Can I use both Kalshi and Polymarket?

Yes, if your country allows it. Many traders run both: Kalshi for regulated USD flow and clean tax reporting, Polymarket for deeper political and crypto markets that Kalshi does not list. US residents can only use Kalshi natively, since Polymarket's main app geoblocks the US after its 2022 CFTC settlement.

Which has better odds, Kalshi or Polymarket?

It depends on the market. Polymarket usually shows tighter odds on big political and crypto events where billions in volume concentrate, per Dune Analytics data. Kalshi often prices US economic-data contracts like CPI and Fed decisions more sharply because institutional flow gathers there. Compare both before placing a large position.

Can US users access Polymarket in 2026?

Not through the main app. Polymarket blocks US IPs after its January 2022 CFTC settlement. US access now routes through QCEX, a CFTC-licensed Polymarket subsidiary that requires full KYC, settles in USD, and lists fewer markets. For most US residents, Kalshi remains the simpler legal route.
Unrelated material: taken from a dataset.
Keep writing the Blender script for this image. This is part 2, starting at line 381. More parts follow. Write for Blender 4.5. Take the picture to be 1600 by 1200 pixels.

Can EU users trade on Kalshi or Polymarket?

Most EU residents can use Polymarket with a USDC wallet, though France blocked it in 2024. Kalshi is built around US identity verification and offers limited non-US onboarding. For practical purposes, Polymarket is the realistic option across most of Europe in 2026, subject to your local rules.

Do I owe taxes on Kalshi or Polymarket profits?

Almost certainly, yes. Kalshi issues a 1099-B and reports to the IRS, so US gains are easy to track. Polymarket sends no tax form, but profits are still taxable in most countries; you self-report. Rules vary widely by jurisdiction, so confirm treatment with a local tax professional.

Which platform is better for election betting?

Both list elections, but Polymarket carries far deeper liquidity. Its 2024 US presidential market cleared roughly $3.6 billion in cumulative volume, per Dune Analytics. Kalshi runs CFTC-cleared US election contracts in USD, which suits American traders who want regulated access without a crypto wallet.